Saturday, January 24, 2015

Second Acts

One seldom realizes historic moments have occurred until well after the fact.  Fortunately, there are occasional second acts in life.  The Met's show of the Leonard Lauder Cubist Collection is just such an occasion. One hundred years after Cubism's revolution, visitors to this exhibition can witness history unfolding again in all its radical, inventive glory.

Cubism emerged over a decade, primarily in two studios, and in two stages.  The Lauder collection includes four artists, Braque, Picasso, Gris and Leger, but only the first two were making history.  The other two, along with peripheral figures, were drafting in their wake.

Of course Cubism did not emerge in a vacuum, and Braque and Picasso acknowledged as much with their numerous tributes to Cezanne.  But Cubism's grand gesture, drawing the blinds on the window of Renaissance tradition and convention, was a discreet moment in painting's history and everyone, especially its two heroes, knew it was happening and consciously took credit for it.

Try as we might, the objects and figures referenced in the matter-of-fact titles bestowed on their canvases by Braque and Picasso led the viewer into dead ends.  One could not penetrate the canvas, that is, look through the window.  Even their reductive monochromatic palettes thwarted the expectations built up over four hundred years of painting.  The framed canvas was no window on the world. Modernism's water had broken.
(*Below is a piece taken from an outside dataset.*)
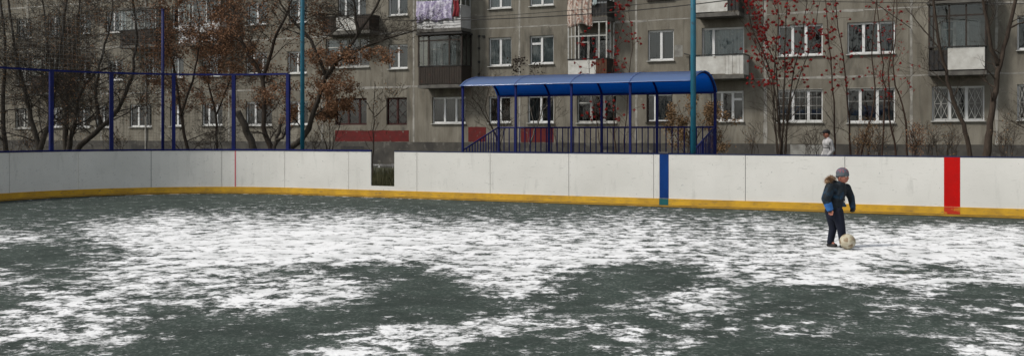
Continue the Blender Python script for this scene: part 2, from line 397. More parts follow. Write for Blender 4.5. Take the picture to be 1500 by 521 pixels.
# pavement along the house with a snowy kerb
def pavement():
    bm = bmesh.new()
    e = empty  # local names
    for (v0, v1, z) in ((19.3, 22.0, .10),):
        a = [bl(-75, v0), bl(45, v0), bl(45, v1), bl(-75, v1)]
        lo = [bm.verts.new((p.x, p.y, -.05)) for p in a]; hi = [bm.verts.new((p.x, p.y, z)) for p in a]
        bm.faces.new(hi)
        for i in range(4): bm.faces.new((lo[i], lo[(i + 1) % 4], hi[(i + 1) % 4], hi[i]))
    m = mat('snowy_pavement', (.11, .11, .105), (.06, .06, .058), .9, 1.5, bmp=.4, bscale=12, third=((.55, .56, .57), 1.6, .54, .62))
    o = ob_from('pavement', bm, m); o['kind'] = 'structure'
pavement()

# ------------------------------------------------------------------ rink boards
BA = empty('rink_boards', BO, -TH)
tag(BA, 'white scuffed hockey rink boards with yellow kickboard, blue and red stripes, curving at the left', 'rink boards')
def sweep(bm, s0, s1, o0, o1, z0, z1, mi=0, step=.24):
    n = max(1, int(math.ceil((s1 - s0) / step))) if s0 < UC else 1
    ss = [s0 + (s1 - s0) * i / n for i in range(n + 1)]
    if s0 < UC < s1: ss = sorted(set(ss + [UC]))
    prev = None
    for s in ss:
        a, _ = bpath(s, o0); b, _ = bpath(s, o1)
        ring = [bm.verts.new((a.x, a.y, z0)), bm.verts.new((b.x, b.y, z0)), bm.verts.new((b.x, b.y, z1)), bm.verts.new((a.x, a.y, z1))]
        if prev:
            for k in range(4): bm.faces.new((prev[k], prev[(k + 1) % 4], ring[(k + 1) % 4], ring[k])).material_index = mi
        else: bm.faces.new(ring[::-1])
        prev = ring
    bm.faces.new(prev)
BH = 1.2; brnd = random.Random(77); OP0, OP1 = -4.10, -3.38
seams = [-.6 + 2.1 * k for k in range(-3, 20)]
seams = [s for s in seams if s > UC - .4]
LARC = RC * math.pi / 2
arc = [seams[0] - 1.88 * k for k in range(1, 9)]
allS = sorted(arc + seams)
G = .006
for a, b in zip(allS[:-1], allS[1:]):
    bm = bmesh.new()
    if a < OP0 < b:      # panel left of the opening, sill under it and stub right of it
        sweep(bm, a + G, OP0, 0, .03, .03, BH); sweep(bm, OP0, min(OP1, b - G), 0, .03, .03, .31)
        if OP1 < b: sweep(bm, OP1, b - G, 0, .03, .03, BH)
    else:
        o_ = brnd.uniform(0, .004); sweep(bm, a + G, b - G, o_, .03 + o_, .03, BH - brnd.uniform(0, .008))
    p = ob_from('board_panel', bm, M['board'], BA)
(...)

A few years later the second stage emerged as Braque and Picasso began incorporating newspaper clippings or chair caning among other objects in their canvases.  Thus, these masters of representation willingly stepped aside and allowed things to represent themselves.  Modernism was born.  Paintings were indeed flat panels on wood, canvas or other material with paint and things on them.  Pure abstraction was unleashed and Modernism surged ahead.

The Lauder collection is extraordinarily rich in surveying these dramatic moments as they burst onto the scene.  As a bonus since all 81 works in the collection now permanently reside at the Met, the gift not only makes that museum a prime destination for anyone wishing to understand Cubism, but a mere 30 blocks south sits MOMA, which owns the greatest, large-scale triumph of Cubism, Picasso's Les Demoiselles d'Avignon.  Thus, the visitor to New York can see the birth of modernism in a single afternoon.